Given instruction:
Copy out exactly the lines from the start of the data to the line containing "m = MB(T); m.box(u0, u1, -0.017, 0.011, zf, zf+0.0635, 0.001);". Include both.

◇ ◇ ◇

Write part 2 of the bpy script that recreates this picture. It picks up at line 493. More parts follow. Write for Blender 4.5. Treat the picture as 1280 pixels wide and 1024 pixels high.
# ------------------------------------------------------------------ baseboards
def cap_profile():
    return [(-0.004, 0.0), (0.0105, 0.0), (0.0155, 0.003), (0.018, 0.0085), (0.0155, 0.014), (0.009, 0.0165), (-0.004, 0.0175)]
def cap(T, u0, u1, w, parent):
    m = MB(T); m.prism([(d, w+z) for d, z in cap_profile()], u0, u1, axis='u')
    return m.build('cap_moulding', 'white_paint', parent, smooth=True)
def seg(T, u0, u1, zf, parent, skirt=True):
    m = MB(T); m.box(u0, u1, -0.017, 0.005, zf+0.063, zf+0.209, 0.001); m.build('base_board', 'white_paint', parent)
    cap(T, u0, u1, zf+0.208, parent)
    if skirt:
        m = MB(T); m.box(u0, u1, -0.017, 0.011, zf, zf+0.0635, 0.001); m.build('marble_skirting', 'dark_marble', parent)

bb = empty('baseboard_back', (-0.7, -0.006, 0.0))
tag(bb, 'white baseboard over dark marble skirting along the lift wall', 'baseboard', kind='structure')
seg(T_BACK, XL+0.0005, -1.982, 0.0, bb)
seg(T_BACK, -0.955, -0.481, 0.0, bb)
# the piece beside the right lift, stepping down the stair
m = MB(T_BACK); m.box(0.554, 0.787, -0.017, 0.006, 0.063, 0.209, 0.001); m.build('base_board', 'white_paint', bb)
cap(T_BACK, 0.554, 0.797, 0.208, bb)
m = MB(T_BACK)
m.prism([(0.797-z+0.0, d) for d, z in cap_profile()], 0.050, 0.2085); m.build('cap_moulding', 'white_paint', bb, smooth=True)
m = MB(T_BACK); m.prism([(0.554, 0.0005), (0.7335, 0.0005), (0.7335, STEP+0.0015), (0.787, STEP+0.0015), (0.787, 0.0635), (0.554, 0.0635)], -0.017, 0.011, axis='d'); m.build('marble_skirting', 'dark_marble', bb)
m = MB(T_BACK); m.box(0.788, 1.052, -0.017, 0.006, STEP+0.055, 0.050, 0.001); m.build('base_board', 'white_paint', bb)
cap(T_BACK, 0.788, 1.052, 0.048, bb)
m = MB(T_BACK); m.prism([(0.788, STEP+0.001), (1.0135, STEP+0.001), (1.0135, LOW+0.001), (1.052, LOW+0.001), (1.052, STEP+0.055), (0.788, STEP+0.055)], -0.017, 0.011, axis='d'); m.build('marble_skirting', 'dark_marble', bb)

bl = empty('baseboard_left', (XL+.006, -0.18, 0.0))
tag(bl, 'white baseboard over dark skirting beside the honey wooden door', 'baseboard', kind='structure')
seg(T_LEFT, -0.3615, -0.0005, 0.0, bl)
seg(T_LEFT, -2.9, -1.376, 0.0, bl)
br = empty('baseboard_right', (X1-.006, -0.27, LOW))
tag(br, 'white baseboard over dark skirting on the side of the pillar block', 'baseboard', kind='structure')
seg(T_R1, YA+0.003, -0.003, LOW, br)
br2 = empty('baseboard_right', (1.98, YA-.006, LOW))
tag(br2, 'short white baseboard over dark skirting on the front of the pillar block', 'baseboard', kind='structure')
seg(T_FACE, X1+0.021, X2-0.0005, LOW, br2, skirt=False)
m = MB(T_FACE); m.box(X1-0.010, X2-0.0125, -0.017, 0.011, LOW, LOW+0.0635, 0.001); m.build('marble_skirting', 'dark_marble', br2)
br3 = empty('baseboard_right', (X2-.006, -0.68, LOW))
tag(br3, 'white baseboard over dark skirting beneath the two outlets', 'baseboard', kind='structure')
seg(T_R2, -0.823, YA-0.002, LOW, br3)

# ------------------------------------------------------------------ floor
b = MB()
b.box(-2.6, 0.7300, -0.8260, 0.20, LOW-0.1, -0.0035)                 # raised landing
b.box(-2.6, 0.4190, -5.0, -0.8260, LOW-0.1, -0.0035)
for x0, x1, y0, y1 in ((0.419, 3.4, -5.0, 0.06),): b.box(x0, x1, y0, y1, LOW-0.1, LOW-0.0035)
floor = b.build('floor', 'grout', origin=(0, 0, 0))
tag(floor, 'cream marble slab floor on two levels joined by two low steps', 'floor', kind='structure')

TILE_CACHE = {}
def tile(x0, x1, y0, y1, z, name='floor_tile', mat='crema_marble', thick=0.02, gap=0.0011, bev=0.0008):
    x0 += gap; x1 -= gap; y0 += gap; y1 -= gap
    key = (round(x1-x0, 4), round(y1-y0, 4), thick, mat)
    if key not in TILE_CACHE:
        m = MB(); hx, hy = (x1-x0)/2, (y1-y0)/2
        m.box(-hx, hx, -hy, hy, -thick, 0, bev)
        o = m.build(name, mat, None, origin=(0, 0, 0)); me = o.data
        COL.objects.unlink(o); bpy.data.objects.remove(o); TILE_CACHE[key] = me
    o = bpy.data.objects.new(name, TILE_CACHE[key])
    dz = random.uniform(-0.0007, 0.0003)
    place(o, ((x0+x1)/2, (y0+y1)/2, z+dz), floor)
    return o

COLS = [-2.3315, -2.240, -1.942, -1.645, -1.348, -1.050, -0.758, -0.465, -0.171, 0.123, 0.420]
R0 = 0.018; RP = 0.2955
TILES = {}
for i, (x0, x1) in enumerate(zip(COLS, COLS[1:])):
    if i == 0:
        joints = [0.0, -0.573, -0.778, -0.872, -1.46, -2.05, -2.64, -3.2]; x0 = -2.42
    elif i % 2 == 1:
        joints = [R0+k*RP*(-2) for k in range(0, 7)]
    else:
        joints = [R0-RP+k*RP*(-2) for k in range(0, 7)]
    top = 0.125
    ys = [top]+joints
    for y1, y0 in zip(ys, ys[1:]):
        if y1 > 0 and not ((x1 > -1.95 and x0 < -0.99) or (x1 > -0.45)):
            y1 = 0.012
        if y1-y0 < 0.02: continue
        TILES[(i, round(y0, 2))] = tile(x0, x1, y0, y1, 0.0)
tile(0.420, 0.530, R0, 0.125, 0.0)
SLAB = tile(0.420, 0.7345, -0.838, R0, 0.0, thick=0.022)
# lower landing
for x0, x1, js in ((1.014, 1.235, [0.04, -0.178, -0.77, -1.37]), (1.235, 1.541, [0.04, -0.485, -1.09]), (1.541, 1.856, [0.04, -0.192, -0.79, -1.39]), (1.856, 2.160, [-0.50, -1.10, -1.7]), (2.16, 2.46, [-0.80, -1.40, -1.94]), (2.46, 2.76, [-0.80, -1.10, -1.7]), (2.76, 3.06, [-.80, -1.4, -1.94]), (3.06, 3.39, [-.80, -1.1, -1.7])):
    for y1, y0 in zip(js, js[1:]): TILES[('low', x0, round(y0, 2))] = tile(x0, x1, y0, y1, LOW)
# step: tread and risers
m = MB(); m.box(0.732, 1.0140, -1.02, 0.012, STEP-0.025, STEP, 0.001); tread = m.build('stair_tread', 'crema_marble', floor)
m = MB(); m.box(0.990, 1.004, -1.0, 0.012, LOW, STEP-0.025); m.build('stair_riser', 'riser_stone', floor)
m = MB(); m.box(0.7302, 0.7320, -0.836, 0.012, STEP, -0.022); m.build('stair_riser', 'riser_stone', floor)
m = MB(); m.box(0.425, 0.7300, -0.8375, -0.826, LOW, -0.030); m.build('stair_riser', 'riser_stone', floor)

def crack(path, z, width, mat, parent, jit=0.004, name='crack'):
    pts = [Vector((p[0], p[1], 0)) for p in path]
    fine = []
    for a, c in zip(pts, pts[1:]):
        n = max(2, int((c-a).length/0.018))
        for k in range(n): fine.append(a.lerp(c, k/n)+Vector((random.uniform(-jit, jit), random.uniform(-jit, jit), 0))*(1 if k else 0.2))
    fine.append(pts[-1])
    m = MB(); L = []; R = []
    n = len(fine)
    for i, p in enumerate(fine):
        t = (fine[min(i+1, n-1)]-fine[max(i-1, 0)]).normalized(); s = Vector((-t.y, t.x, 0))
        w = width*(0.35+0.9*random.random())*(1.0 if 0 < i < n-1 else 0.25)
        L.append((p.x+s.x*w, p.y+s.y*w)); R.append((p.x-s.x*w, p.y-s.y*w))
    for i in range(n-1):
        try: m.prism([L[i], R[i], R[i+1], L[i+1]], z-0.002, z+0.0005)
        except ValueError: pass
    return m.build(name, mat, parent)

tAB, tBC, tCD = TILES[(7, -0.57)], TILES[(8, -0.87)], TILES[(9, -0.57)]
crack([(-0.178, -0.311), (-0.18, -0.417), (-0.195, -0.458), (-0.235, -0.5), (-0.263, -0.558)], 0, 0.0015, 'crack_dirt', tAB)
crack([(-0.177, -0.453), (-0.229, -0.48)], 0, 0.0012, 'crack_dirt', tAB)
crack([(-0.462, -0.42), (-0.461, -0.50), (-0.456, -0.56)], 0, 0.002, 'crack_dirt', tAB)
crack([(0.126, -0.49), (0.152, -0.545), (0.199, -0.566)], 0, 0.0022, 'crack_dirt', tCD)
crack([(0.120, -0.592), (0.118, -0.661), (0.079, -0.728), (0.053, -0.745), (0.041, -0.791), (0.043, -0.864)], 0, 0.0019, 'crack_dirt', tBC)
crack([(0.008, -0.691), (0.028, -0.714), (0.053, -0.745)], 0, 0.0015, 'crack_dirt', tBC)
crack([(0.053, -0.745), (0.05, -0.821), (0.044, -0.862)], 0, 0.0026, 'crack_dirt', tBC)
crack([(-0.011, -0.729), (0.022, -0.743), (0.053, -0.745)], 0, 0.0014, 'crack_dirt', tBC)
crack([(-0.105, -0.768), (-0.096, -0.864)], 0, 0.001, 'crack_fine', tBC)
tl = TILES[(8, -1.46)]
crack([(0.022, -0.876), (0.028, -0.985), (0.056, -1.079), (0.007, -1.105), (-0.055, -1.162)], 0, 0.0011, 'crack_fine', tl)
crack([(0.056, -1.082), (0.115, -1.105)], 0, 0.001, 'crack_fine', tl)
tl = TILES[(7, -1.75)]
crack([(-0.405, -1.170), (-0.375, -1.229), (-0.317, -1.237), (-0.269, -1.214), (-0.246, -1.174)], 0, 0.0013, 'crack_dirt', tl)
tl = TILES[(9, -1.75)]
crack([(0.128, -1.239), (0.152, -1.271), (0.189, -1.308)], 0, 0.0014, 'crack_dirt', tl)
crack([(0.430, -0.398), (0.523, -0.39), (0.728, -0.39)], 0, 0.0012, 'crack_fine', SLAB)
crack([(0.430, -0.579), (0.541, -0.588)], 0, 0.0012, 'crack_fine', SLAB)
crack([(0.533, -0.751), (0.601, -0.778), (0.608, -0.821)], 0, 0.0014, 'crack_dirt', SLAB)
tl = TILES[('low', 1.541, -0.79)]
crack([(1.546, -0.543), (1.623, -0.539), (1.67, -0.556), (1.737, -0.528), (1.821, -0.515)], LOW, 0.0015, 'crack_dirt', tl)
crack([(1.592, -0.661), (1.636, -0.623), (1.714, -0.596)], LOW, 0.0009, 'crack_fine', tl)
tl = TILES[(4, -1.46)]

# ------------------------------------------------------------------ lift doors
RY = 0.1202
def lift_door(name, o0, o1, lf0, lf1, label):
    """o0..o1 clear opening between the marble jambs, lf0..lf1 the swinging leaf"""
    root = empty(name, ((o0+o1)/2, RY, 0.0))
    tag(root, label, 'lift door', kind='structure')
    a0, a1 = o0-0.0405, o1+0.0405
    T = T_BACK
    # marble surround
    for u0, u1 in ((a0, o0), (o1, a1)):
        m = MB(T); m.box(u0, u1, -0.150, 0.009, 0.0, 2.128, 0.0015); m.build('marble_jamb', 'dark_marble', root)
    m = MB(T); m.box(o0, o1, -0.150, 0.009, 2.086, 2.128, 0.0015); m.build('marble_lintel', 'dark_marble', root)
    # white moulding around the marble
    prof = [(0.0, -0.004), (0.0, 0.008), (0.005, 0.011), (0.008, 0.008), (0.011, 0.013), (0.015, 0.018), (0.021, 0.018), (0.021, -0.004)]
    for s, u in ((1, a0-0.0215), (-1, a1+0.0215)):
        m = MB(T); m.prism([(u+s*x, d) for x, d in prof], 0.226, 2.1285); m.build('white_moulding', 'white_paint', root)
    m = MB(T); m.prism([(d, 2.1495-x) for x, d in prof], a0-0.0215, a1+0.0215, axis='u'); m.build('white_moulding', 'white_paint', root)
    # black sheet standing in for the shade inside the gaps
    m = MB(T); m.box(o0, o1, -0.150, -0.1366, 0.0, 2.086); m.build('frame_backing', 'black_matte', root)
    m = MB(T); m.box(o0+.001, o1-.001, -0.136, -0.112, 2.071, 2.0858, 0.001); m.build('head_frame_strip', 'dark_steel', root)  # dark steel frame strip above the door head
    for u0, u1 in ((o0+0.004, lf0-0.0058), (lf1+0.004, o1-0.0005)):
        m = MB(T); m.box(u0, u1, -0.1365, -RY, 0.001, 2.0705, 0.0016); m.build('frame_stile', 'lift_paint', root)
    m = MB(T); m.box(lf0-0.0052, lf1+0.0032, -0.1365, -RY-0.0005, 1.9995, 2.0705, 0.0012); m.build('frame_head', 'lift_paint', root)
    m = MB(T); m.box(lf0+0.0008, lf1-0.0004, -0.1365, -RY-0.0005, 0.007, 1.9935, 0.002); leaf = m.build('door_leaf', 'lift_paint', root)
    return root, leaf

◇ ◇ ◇

Final result:
Write part 2 of the bpy script that recreates this picture. It picks up at line 493. More parts follow. Write for Blender 4.5. Treat the picture as 1280 pixels wide and 1024 pixels high.
# ------------------------------------------------------------------ baseboards
def cap_profile():
    return [(-0.004, 0.0), (0.0105, 0.0), (0.0155, 0.003), (0.018, 0.0085), (0.0155, 0.014), (0.009, 0.0165), (-0.004, 0.0175)]
def cap(T, u0, u1, w, parent):
    m = MB(T); m.prism([(d, w+z) for d, z in cap_profile()], u0, u1, axis='u')
    return m.build('cap_moulding', 'white_paint', parent, smooth=True)
def seg(T, u0, u1, zf, parent, skirt=True):
    m = MB(T); m.box(u0, u1, -0.017, 0.005, zf+0.063, zf+0.209, 0.001); m.build('base_board', 'white_paint', parent)
    cap(T, u0, u1, zf+0.208, parent)
    if skirt:
        m = MB(T); m.box(u0, u1, -0.017, 0.011, zf, zf+0.0635, 0.001); m.build('marble_skirting', 'dark_marble', parent)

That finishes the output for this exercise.